WHAT NEEDS TO BE DONE:
With the pictures left out, copy the listing below exactly.

PROVIDED DATA:
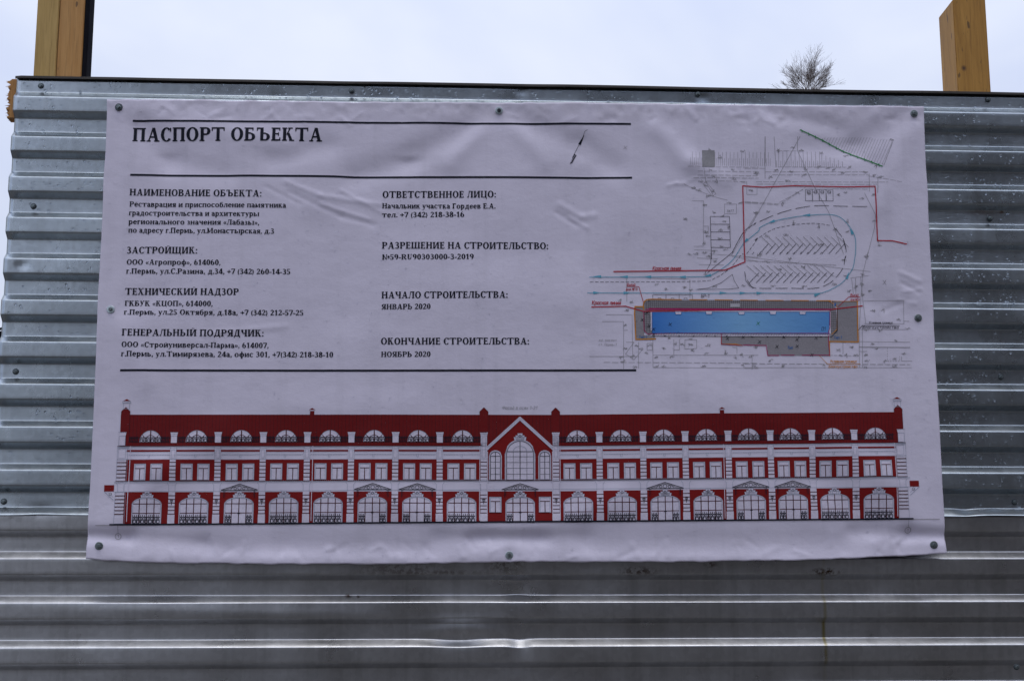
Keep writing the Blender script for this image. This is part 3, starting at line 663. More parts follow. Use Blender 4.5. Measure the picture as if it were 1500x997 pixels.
        O(.26*k, h*.745, .26*k, h*.265, -70, 150, T*.9); O(.27*k, h*.275, .30*k, h*.295, -150, 80, T); H(.16*k, .34*k, h*.48); w_ = .58*k
    elif c == 'Ч': ST(o+.46*k); O(o+.26*k, h*.78, .26*k-.02, h*.36, 180, 290); R(o, h*.72, o+T, h); R(0, h-s, o+T+o, h); H(o+.2*k, o+.5*k, h*.40); w_ = o+.46*k+T+o
    elif c == 'Я': ST(.46*k); O(.32*k, h*.715, .30*k, h*.285, 90, 270); H(.3*k, .5*k, h-t); H(.3*k, .5*k, h*.43); D(.06*k, 0, .26*k, .48*h, T*.95); R(0, 0, .25*k, s); w_ = .46*k+T+o
    elif c == 'У': D(.28, .28, .02, 1, T); D(.18, .0, .52, 1, .09); R(0, 1-s, .30, 1); R(.42, 1-s, .72, 1); O(.14, .09, .13, .10, 180, 360, .08, .07); w_ = .72
    elif c == 'U': R(o, .3, o+T, 1); R(0, 1-s, o+T+o, 1); R(o+.46, .3, o+.54, 1); R(o+.40, 1-s, o+.64, 1); O(o+.27, .30, .27, .31, 180, 360, T*.8); w_ = .72
    elif c == 'Ф': ST(.34, b=1); O(.34+T/2, .52, .44, .33); w_ = .88
    elif c == 'ф': R(.30, -.30, .30+T*.9, 1); R(.24, -.30, .30+T+.06, -.30+s); O(.30+T/2, h/2, .38, h*.52); w_ = .76
    elif c == 'а': R(.33, 0, .33+T, h*.72); R(.33, 0, .58, s); O(.24, h*.70, .25, h*.32, 0, 165, T*.95); O(.22, h*.28, .21, h*.30, 60, 360, T*.85); H(.2, .35, h*.5); w_ = .56
    elif c == 'е': O(.30, h/2, .30, h*.52, 5, 325); H(.12, .56, h*.46); w_ = .58
    elif c == 'б': O(.31, .35, .31, .37); O(.34, .60, .32, .38, 95, 190, T*.9); D(.34, .86, .50, .99, .1); R(.3, .88, .52, .97); w_ = .62
    elif c == 'у': D(.24, 0, .02, .7, T*.95); D(.16, -.22, .46, .7, .085); R(0, .7-s, .27, .7); R(.36, .7-s, .62, .7); O(.12, -.18, .12, .11, 180, 360, .09, .08); w_ = .60
    elif c == '0': O(.30, .5, .30, .52); w_ = .60
    elif c == '1': ST(.18, tp=0); D(.02, .74, .18, 1, .12); R(.02, .74, .2, .82); w_ = .52
    elif c == '2': O(.27, .72, .27, .30, -30, 165, T*.95); D(.0, .06, .36, .62, .15); R(0, 0, .56, .13); R(.50, 0, .56, .24); w_ = .57
    elif c == '4': R(.34, 0, .34+T, 1); R(0, .20, .66, .34); D(.0, .26, .32, 1, .14); R(.27, 0, .6, s); w_ = .62
    elif c == '5': R(.06, .5, .15, 1); R(.06, .88, .50, 1); O(.25, .30, .30, .32, -150, 110, T); w_ = .57
    elif c == '6': O(.30, .31, .30, .33); O(.40, .42, .40, .60, 100, 190, T*.95); w_ = .61
    elif c == '7': R(.0, .87, .56, 1); R(0, .74, .07, 1); D(.12, 0, .42, .9, T*.9); w_ = .56
    elif c == '8': O(.30, .27, .30, .29); O(.30, .75, .26, .26); w_ = .60
    elif c == '9': O(.30, .69, .30, .33); O(.20, .58, .40, .60, -80, 10, T*.95); w_ = .61
    elif c == '.': R(.02, 0, .19, .18); w_ = .2
    elif c == ',': R(.04, 0, .21, .18); D(.0, -.16, .09, .02, .10); w_ = .22
    elif c == ':': R(.04, 0, .21, .18); R(.04, .50, .21, .68); w_ = .25
    elif c == '-': R(0, .27, .34, .41); w_ = .32
    elif c == '+': R(.0, .38, .60, .52); R(.23, .14, .37, .76); w_ = .58
    elif c == '(': O(.42, .38, .40, .66, 125, 235, .15, .07); w_ = .26
    elif c == ')': O(-.18, .38, .40, .66, -55, 55, .15, .07); w_ = .26
    elif c in '«»':
        for x in (0, .22):
            if c == '«': D(x+.14, .10, x, .34, .12); D(x, .34, x+.14, .58, .12)
            else: D(x, .10, x+.14, .34, .12); D(x+.14, .34, x, .58, .12)
        w_ = .47
    elif c == '№': ST(.06); R(.60, 0, .68, 1); D(.56, 0, .08, 1, .14); R(.0, 1-s, .2, 1); R(.54, 1-s, .76, 1); O(.95, .55, .17, .20); R(.80, .2, 1.12, .27); w_ = 1.12
    elif c == ' ': return [], .28
    return q, w_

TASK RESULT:
Keep writing the Blender script for this image. This is part 3, starting at line 663. More parts follow. Use Blender 4.5. Measure the picture as if it were 1500x997 pixels.
        O(.26*k, h*.745, .26*k, h*.265, -70, 150, T*.9); O(.27*k, h*.275, .30*k, h*.295, -150, 80, T); H(.16*k, .34*k, h*.48); w_ = .58*k
    elif c == 'Ч': ST(o+.46*k); O(o+.26*k, h*.78, .26*k-.02, h*.36, 180, 290); R(o, h*.72, o+T, h); R(0, h-s, o+T+o, h); H(o+.2*k, o+.5*k, h*.40); w_ = o+.46*k+T+o
    elif c == 'Я': ST(.46*k); O(.32*k, h*.715, .30*k, h*.285, 90, 270); H(.3*k, .5*k, h-t); H(.3*k, .5*k, h*.43); D(.06*k, 0, .26*k, .48*h, T*.95); R(0, 0, .25*k, s); w_ = .46*k+T+o
    elif c == 'У': D(.28, .28, .02, 1, T); D(.18, .0, .52, 1, .09); R(0, 1-s, .30, 1); R(.42, 1-s, .72, 1); O(.14, .09, .13, .10, 180, 360, .08, .07); w_ = .72
    elif c == 'U': R(o, .3, o+T, 1); R(0, 1-s, o+T+o, 1); R(o+.46, .3, o+.54, 1); R(o+.40, 1-s, o+.64, 1); O(o+.27, .30, .27, .31, 180, 360, T*.8); w_ = .72
    elif c == 'Ф': ST(.34, b=1); O(.34+T/2, .52, .44, .33); w_ = .88
    elif c == 'ф': R(.30, -.30, .30+T*.9, 1); R(.24, -.30, .30+T+.06, -.30+s); O(.30+T/2, h/2, .38, h*.52); w_ = .76
    elif c == 'а': R(.33, 0, .33+T, h*.72); R(.33, 0, .58, s); O(.24, h*.70, .25, h*.32, 0, 165, T*.95); O(.22, h*.28, .21, h*.30, 60, 360, T*.85); H(.2, .35, h*.5); w_ = .56
    elif c == 'е': O(.30, h/2, .30, h*.52, 5, 325); H(.12, .56, h*.46); w_ = .58
    elif c == 'б': O(.31, .35, .31, .37); O(.34, .60, .32, .38, 95, 190, T*.9); D(.34, .86, .50, .99, .1); R(.3, .88, .52, .97); w_ = .62
    elif c == 'у': D(.24, 0, .02, .7, T*.95); D(.16, -.22, .46, .7, .085); R(0, .7-s, .27, .7); R(.36, .7-s, .62, .7); O(.12, -.18, .12, .11, 180, 360, .09, .08); w_ = .60
    elif c == '0': O(.30, .5, .30, .52); w_ = .60
    elif c == '1': ST(.18, tp=0); D(.02, .74, .18, 1, .12); R(.02, .74, .2, .82); w_ = .52
    elif c == '2': O(.27, .72, .27, .30, -30, 165, T*.95); D(.0, .06, .36, .62, .15); R(0, 0, .56, .13); R(.50, 0, .56, .24); w_ = .57
    elif c == '4': R(.34, 0, .34+T, 1); R(0, .20, .66, .34); D(.0, .26, .32, 1, .14); R(.27, 0, .6, s); w_ = .62
    elif c == '5': R(.06, .5, .15, 1); R(.06, .88, .50, 1); O(.25, .30, .30, .32, -150, 110, T); w_ = .57
    elif c == '6': O(.30, .31, .30, .33); O(.40, .42, .40, .60, 100, 190, T*.95); w_ = .61
    elif c == '7': R(.0, .87, .56, 1); R(0, .74, .07, 1); D(.12, 0, .42, .9, T*.9); w_ = .56
    elif c == '8': O(.30, .27, .30, .29); O(.30, .75, .26, .26); w_ = .60
    elif c == '9': O(.30, .69, .30, .33); O(.20, .58, .40, .60, -80, 10, T*.95); w_ = .61
    elif c == '.': R(.02, 0, .19, .18); w_ = .2
    elif c == ',': R(.04, 0, .21, .18); D(.0, -.16, .09, .02, .10); w_ = .22
    elif c == ':': R(.04, 0, .21, .18); R(.04, .50, .21, .68); w_ = .25
    elif c == '-': R(0, .27, .34, .41); w_ = .32
    elif c == '+': R(.0, .38, .60, .52); R(.23, .14, .37, .76); w_ = .58
    elif c == '(': O(.42, .38, .40, .66, 125, 235, .15, .07); w_ = .26
    elif c == ')': O(-.18, .38, .40, .66, -55, 55, .15, .07); w_ = .26
    elif c in '«»':
        for x in (0, .22):
            if c == '«': D(x+.14, .10, x, .34, .12); D(x, .34, x+.14, .58, .12)
            else: D(x, .10, x+.14, .34, .12); D(x+.14, .34, x, .58, .12)
        w_ = .47
    elif c == '№': ST(.06); R(.60, 0, .68, 1); D(.56, 0, .08, 1, .14); R(.0, 1-s, .2, 1); R(.54, 1-s, .76, 1); O(.95, .55, .17, .20); R(.80, .2, 1.12, .27); w_ = 1.12
    elif c == ' ': return [], .28
    return q, w_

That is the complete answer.